[Data segment]:
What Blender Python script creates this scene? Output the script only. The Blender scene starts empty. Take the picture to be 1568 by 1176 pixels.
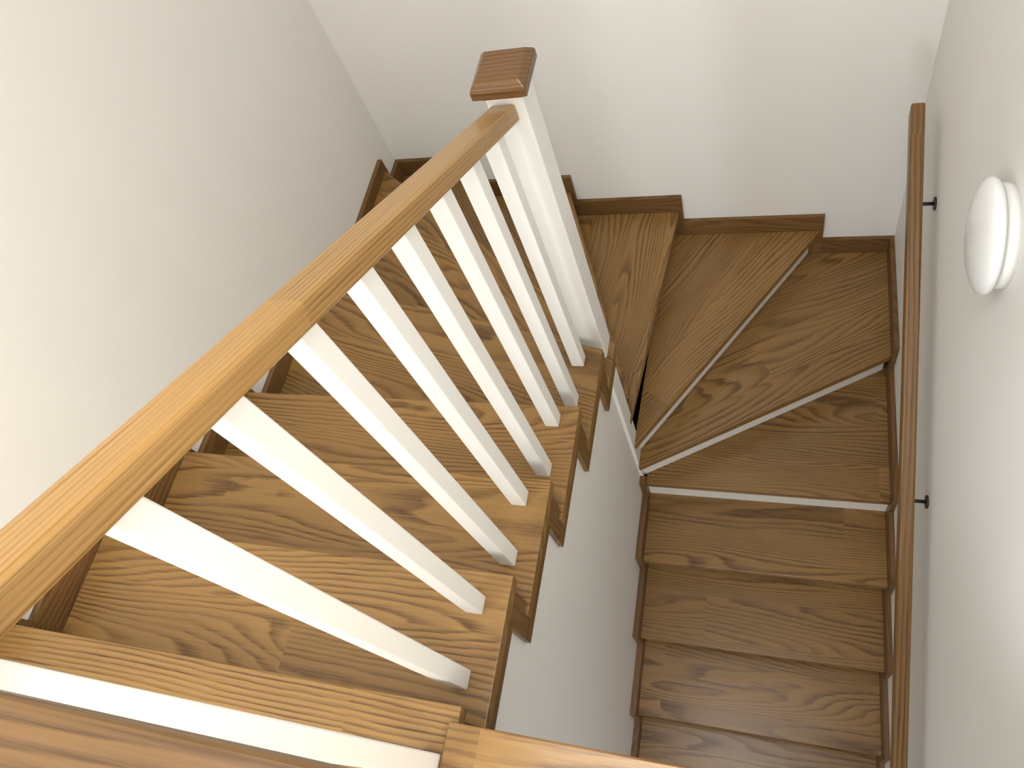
import bpy, math, random, bmesh
from mathutils import Vector, Matrix
random.seed(23)
sc = bpy.context.scene
CAMZ = 4.28
def Z(h): return CAMZ - h
R = 0.165
def TH(k): return 1.64 + R*k      # depth below the eye of tread k

# ------------------------------------------------------------------ materials
def new_mat(name):
    m = bpy.data.materials.new(name); m.use_nodes = True
    nt = m.node_tree; b = nt.nodes["Principled BSDF"]
    return m, nt, b
def wood(name, light, dark, rough=0.28, plank=0.19, contrast=1.0, K=19.0, lin=46.0, blen=2.4, tonev=0.20):
    m, nt, b = new_mat(name)
    N = nt.nodes.new; L = nt.links.new
    tc = N("ShaderNodeUVMap"); tc.uv_map = "UVMap"
    br = N("ShaderNodeTexBrick"); br.offset = 0.37; br.squash = 1
    br.inputs["Color1"].default_value = (0,0,0,1); br.inputs["Color2"].default_value = (1,1,1,1)
    br.inputs["Mortar"].default_value = (0.5,0.5,0.5,1)
    br.inputs["Scale"].default_value = 1; br.inputs["Mortar Size"].default_value = 0.0
    br.inputs["Brick Width"].default_value = blen; br.inputs["Row Height"].default_value = plank
    L(tc.outputs[0], br.inputs["Vector"])
    bw = N("ShaderNodeSeparateColor"); L(br.outputs["Color"], bw.inputs[0])
    def mth(op, a, bb=None, c=None):
        n = N("ShaderNodeMath"); n.operation = op
        for i, v in enumerate((a, bb, c)):
            if v is None: continue
            if isinstance(v, (int, float)): n.inputs[i].default_value = v
            else: L(v, n.inputs[i])
        return n.outputs[0]
    rnd = bw.outputs[0]
    def noise(sx, sy, detail, wmul, rough=0.5, dist=0.0):
        mp = N("ShaderNodeMapping"); mp.inputs["Scale"].default_value = (sx, sy, 1)
        L(tc.outputs[0], mp.inputs["Vector"])
        n = N("ShaderNodeTexNoise"); n.noise_dimensions = '4D'
        n.inputs["Scale"].default_value = 1; n.inputs["Detail"].default_value = detail
        n.inputs["Roughness"].default_value = rough
        n.inputs["Distortion"].default_value = dist
        L(mp.outputs[0], n.inputs["Vector"]); L(mth('MULTIPLY', rnd, wmul), n.inputs["W"])
        return n.outputs["Fac"]
    base = noise(0.95, 6.0, 0.5, 37.0)
    wob = noise(12, 40, 2.0, 11.0)
    v = mth('MULTIPLY_ADD', base, K, mth('MULTIPLY', wob, 0.55))
    sp = N("ShaderNodeSeparateXYZ"); L(tc.outputs[0], sp.inputs[0])
    v = mth('MULTIPLY_ADD', sp.outputs[1], lin, v)
    fr = mth('FRACT', v)
    ramp = N("ShaderNodeValToRGB"); L(fr, ramp.inputs[0])
    e = ramp.color_ramp.elements
    e[0].position = 0.0; e[0].color = (1,1,1,1)
    e[1].position = 1.0; e[1].color = (0.95,0.95,0.95,1)
    e2 = ramp.color_ramp.elements.new(0.14); e2.color = (0.8,0.8,0.8,1)
    e3 = ramp.color_ramp.elements.new(0.42); e3.color = (0.2,0.2,0.2,1)
    e4 = ramp.color_ramp.elements.new(0.85); e4.color = (0.0,0.0,0.0,1)
    fib = noise(6, 420, 2.0, 5.0, 0.6)
    fibr = N("ShaderNodeMapRange"); L(fib, fibr.inputs[0])
    fibr.inputs[1].default_value = 0.3; fibr.inputs[2].default_value = 0.7
    patch = noise(2.2, 9, 1.0, 7.0)
    pr = N("ShaderNodeMapRange"); L(patch, pr.inputs[0]); pr.inputs[1].default_value=0.35; pr.inputs[2].default_value=0.58
    pr.inputs[3].default_value=0.5; pr.inputs[4].default_value=1.0
    f = mth('MULTIPLY', ramp.outputs[0], mth('MULTIPLY_ADD', fibr.outputs[0], 0.7, 0.42))
    f = mth('MULTIPLY', f, pr.outputs[0])
    f = mth('MULTIPLY_ADD', fibr.outputs[0], 0.24, mth('MULTIPLY', f, 0.90*contrast))
    mix = N("ShaderNodeMix"); mix.data_type = 'RGBA'; mix.clamp_factor = True
    L(f, mix.inputs[0]); mix.inputs[6].default_value = (*light, 1); mix.inputs[7].default_value = (*dark, 1)
    tone = mth('MULTIPLY_ADD', rnd, tonev, 1-tonev/2)
    big = noise(0.8, 2.2, 2.0, 3.0)
    tone = mth('MULTIPLY', tone, mth('MULTIPLY_ADD', big, 0.5, 0.75))
    mul = N("ShaderNodeVectorMath"); mul.operation = 'SCALE'
    L(mix.outputs[2], mul.inputs[0]); L(tone, mul.inputs["Scale"])
    L(mul.outputs[0], b.inputs["Base Color"])
    b.inputs["Roughness"].default_value = rough
    b.inputs["Specular IOR Level"].default_value = 0.42
    bp = N("ShaderNodeBump"); bp.inputs["Strength"].default_value = 0.2; bp.inputs["Distance"].default_value = 0.001
    bp.invert = True
    L(f, bp.inputs["Height"]); L(bp.outputs[0], b.inputs["Normal"])
    return m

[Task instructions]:
Restate the data word for word from its first line through the line with "def TH(k): return", leaving out any picture along the way.

[Reply]:
What Blender Python script creates this scene? Output the script only. The Blender scene starts empty. Take the picture to be 1568 by 1176 pixels.
import bpy, math, random, bmesh
from mathutils import Vector, Matrix
random.seed(23)
sc = bpy.context.scene
CAMZ = 4.28
def Z(h): return CAMZ - h
R = 0.165
def TH(k): return 1.64 + R*k      # depth below the eye of tread k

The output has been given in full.